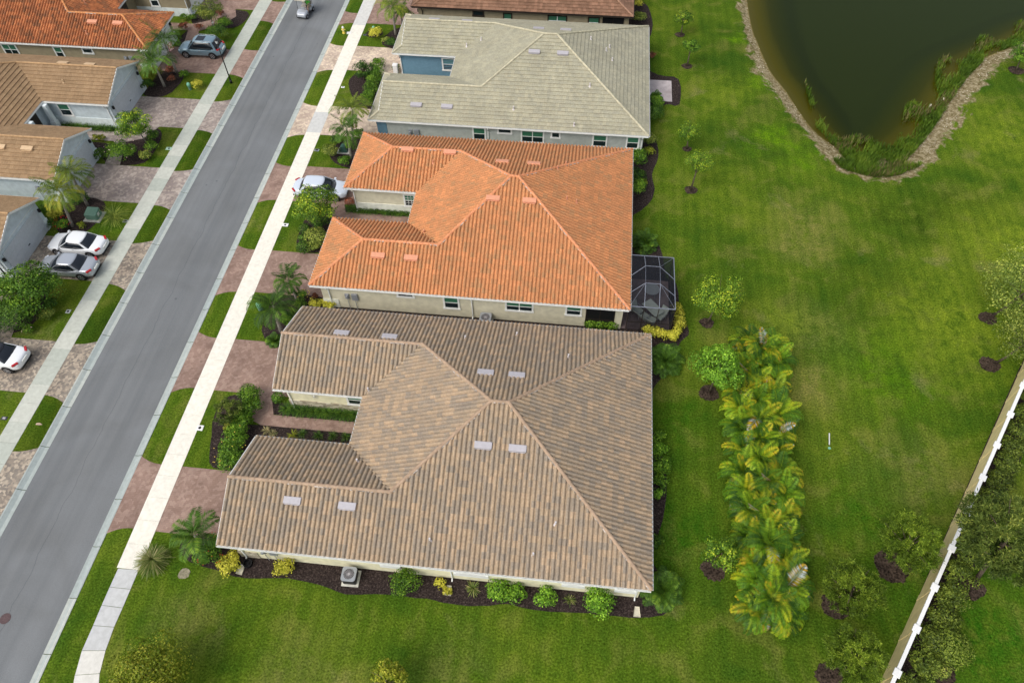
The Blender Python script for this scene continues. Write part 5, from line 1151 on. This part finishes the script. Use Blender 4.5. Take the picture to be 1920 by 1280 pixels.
def car(x,y,rz,label,mat,kind='sedan',roofm=None,L_=4.6,W_=1.80,H_=1.43,group='cars parked on the driveways'):
    root=empty('parked_car',(x,y,.02),rz,label,'car',group); hl=L_/2; suv=kind=='suv'
    bz=.98 if suv else .88; hood=1.02 if suv else .86; trunk=1.08 if suv else 1.0
    # stations from nose (+x) to tail: x, half width, sill z, shoulder z, centre z
    st=[(hl,.52,.38,.55,.60),(hl-.10,.74,.26,.64,.70),(hl-.35,.85,.20,.70,hood-.08),(hl-.75,.895,.18,.78,hood-.01),(hl-1.2,.90,.18,.82,hood-.02),(.35,.905,.18,.83,bz-.06),(-.6,.905,.18,.85,bz-.05),(-hl+1.15,.90,.18,.90,trunk+.0),(-hl+.6,.875,.20,.90,trunk),(-hl+.22,.80,.25,.86,trunk-.03),(-hl+.05,.72,.32,.78,trunk-.10),(-hl,.60,.42,.70,trunk-.22)]
    k=W_/1.81; rings=[]
    for (sx,w,z0,zs,zc) in st:
        w*=k; half=[(0,z0),(w*.80,z0),(w*.97,z0+.10),(w,(z0+zs)/2+.03),(w*.975,zs),(w*.86,zs+(zc-zs)*.62),(w*.45,zc-.012),(0,zc)]
        ring=[(sx,a,b) for a,b in half]+[(sx,-a,b) for a,b in half[-2:0:-1]]; rings.append(ring)
    mb=loft(rings[::-1]); body=mb.build('body',mat,root,smooth=True); s=body.modifiers.new('s','SUBSURF'); s.levels=s.render_levels=2
    # greenhouse: glass volume with painted roof and pillars
    fb,ft=(hl-1.05,hl-1.85) if suv else (hl-.92,hl-1.88); rt,rb=(-hl+.62,-hl+.16) if suv else (-hl+1.38,-hl+.52)
    if kind=='hatch': rt,rb=-hl+1.05,-hl+.45
    zr=H_; wb=.83*k; wt=.63*k; zb=bz-.08
    def ring(xf,xr,w,z,cv=.10,rw=.92):
        P=[]; m=6
        for i in range(m+1): t=i/m*2-1; P.append((xf-abs(t)**2.2*cv,-t*w*.93,z))     # front arc, left to right
        for i in range(1,4): P.append((xf-cv+(xr+cv*.6-xf+cv)*i/4,-w,z))
        for i in range(m+1): t=1-i/m*2; P.append((xr+abs(t)**2.2*cv*.6,-t*w*rw,z))
        for i in range(1,4): P.append((xr+cv*.6+(xf-cv-xr-cv*.6)*i/4,w,z))
        return P
    xm=lambda a,b,t:a+(b-a)*t
    r=[ring(fb,rb,wb,zb,.22),ring(xm(fb,ft,.5),xm(rb,rt,.5),xm(wb,wt,.42),zb+(zr-zb)*.5,.20),ring(ft,rt,wt,zr-.05,.16)]
    g_=loft(r).build('cabin_glass',M['carglass'],root,smooth=False)
    for p in g_.data.polygons: p.use_smooth=len(p.vertices)==4
    rr=[ring(ft+.05,rt-.05,wt+.035,zr-.075,.16),ring(ft+.02,rt-.02,wt+.02,zr-.03,.16),ring(ft-.10,rt+.10,wt-.10,zr,.14),ring(ft-.35,rt+.30,wt-.3,zr+.012,.1)]
    ro=loft(rr).build('roof_panel',roofm or mat,root,smooth=True)
    def strip(pm,a,b,w1,w2,out):    # pillar on the glass surface
        a=Vector(a);b=Vector(b);o=Vector(out)*.012; u=Vector((1,0,0)); pm.add([a-u*w1+o,a+u*w1+o,b+u*w2+o,b-u*w2+o,a-u*w1-o*2,a+u*w1-o*2,b+u*w2-o*2,b-u*w2-o*2],[(0,1,2,3),(7,6,5,4),(0,4,5,1),(1,5,6,2),(2,6,7,3),(3,7,4,0)])
    for s_ in (-1,1):
        pm=MB(); strip(pm,(fb-.24,s_*wb*.985,zb),(ft-.16,s_*wt,zr-.07),.045,.04,(0,s_,0.4)); pm.build('front_pillar',mat,root)
        pm=MB(); strip(pm,(rb+.30,s_*wb,zb),(rt+.16,s_*wt,zr-.07),.17 if not suv else .12,.09,(0,s_,0.4)); pm.build('rear_pillar',mat,root)
        pm=MB(); pm.bar((fb-.15,s_*(wb+.012),zb+.035),(rb+.1,s_*(wb+.012),zb+.035),.03,.03); pm.build('window_trim',mat,root)
    for sx in (hl-.92,-hl+.95):
        for s_ in (-1,1):
            wy=s_*(W_/2-.10); mb=MB(); mb.tube([(sx,s_*(W_/2-.22),.33),(sx,s_*(W_/2+.008),.33)],[.40,.40],20); mb.build('wheel_arch',M['black'],root)
            mb=MB(); mb.tube([(sx,s_*(W_/2-.20),.325),(sx,s_*(W_/2-.03),.325),(sx,s_*(W_/2+.018),.325)],[.325,.325,.295],20); w_=mb.build('wheel',M['tyre'],root)
            mb=MB(); c=(sx,s_*(W_/2+.024),.325)
            for i in range(5):
                a=2*math.pi*i/5+.3; mb.bar(c,(sx+.215*math.cos(a),c[1],.325+.215*math.sin(a)),.055,.012,up=(0,1,0))
            for i in range(16):
                a=2*math.pi*i/16;b=2*math.pi*(i+1)/16; mb.bar((sx+.22*math.cos(a),c[1],.325+.22*math.sin(a)),(sx+.22*math.cos(b),c[1],.325+.22*math.sin(b)),.03,.014,up=(0,1,0))
            mb.build('rim',M['rim'],w_)
    for s_ in (-1,1):
        mb=MB(); mb.bar((hl-.16,s_*.56*k,.655),(hl-.42,s_*.78*k,.735),.14,.10); mb.build('headlight',M['lamp_clear'],root,bevel=.03)
        tz=trunk-.12; mb=MB(); mb.bar((-hl+.06,s_*.50*k,tz),(-hl+.34,s_*.835*k,tz-.02),.17,.13); mb.build('tail_light',M['lamp_red'],root,bevel=.03)
        mb=MB(); mb.box(fb-.40,s_*(W_/2-.03),zb+.02,fb-.22,s_*(W_/2+.15),zb+.14); mb.build('wing_mirror',mat,root,bevel=.03)
        mb=MB(); 
        for dx in (-.25,-1.15): mb.box(dx,s_*(W_/2-.005),.80,dx+.18,s_*(W_/2+.012),.83)
        mb.build('door_handle',M['chrome'],root)
    mb=MB(); mb.bar((-hl-.005,-.28,trunk-.30),(-hl-.005,.28,trunk-.30),.14,.14); mb.build('number_plate',M['plate'],root)
    mb=MB(); mb.bar((hl-.04,-.42,.46),(hl-.04,.42,.46),.10,.16); mb.build('grille',M['black'],root)
    mb=MB(); mb.bar((-hl+.05,-.62,.30),(-hl+.05,.62,.30),.12,.10); mb.build('rear_valance',M['black'],root)
    if suv:
        mb=MB(); mb.box(rt+1.0,-.40,zr+.012,ft-.35,.40,zr+.022); mb.build('sunroof',M['carglass'],root)
        for s_ in (-1,1): mb=MB(); mb.tube([(ft-.25,s_*(wt-.03),zr-.02),(ft-.4,s_*(wt-.03),zr+.05),(rt+.3,s_*(wt-.03),zr+.05),(rt+.12,s_*(wt-.03),zr-.02)],.022,6); mb.build('roof_rail',M['chrome'],root)
    return root
x,y,_=at(146,457,.6); car(x,y,math.pi-.02,'white sedan parked beside the red flowers, nose to the blue-grey garage','pt' and M['pt_white'])
x,y,_=at(128,498,.6); car(x,y,math.pi+.02,'silver grey sedan parked just below the white sedan',M['pt_silver'],L_=4.55)
x,y,_=at(-12,666,.6); car(x,y,math.pi-.04,'white coupe with black roof cut off by the left edge',M['pt_white'],roofm=M['pt_black'],L_=4.8,W_=1.88)
x,y,_=at(602,353,.6); car(x,y,0.03,'pale bluish white hatchback nosed up to the orange tiled garage',M['pt_ice'],kind='hatch',L_=4.6)
x,y,_=at(377,88,.75); car(x,y,math.pi+.0,'blue-grey SUV with sunroof and roof rails on the reddish brick drive',M['pt_blue'],kind='suv',L_=4.65,W_=1.86,H_=1.68)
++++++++
**THE PROBLEM:**
Go through the material line by line. Show each line that contains the string "from".

**FINAL RESULT:**
The Blender Python script for this scene continues. Write part 5, from line 1151 on. This part finishes the script. Use Blender 4.5. Take the picture to be 1920 by 1280 pixels.
    # stations from nose (+x) to tail: x, half width, sill z, shoulder z, centre z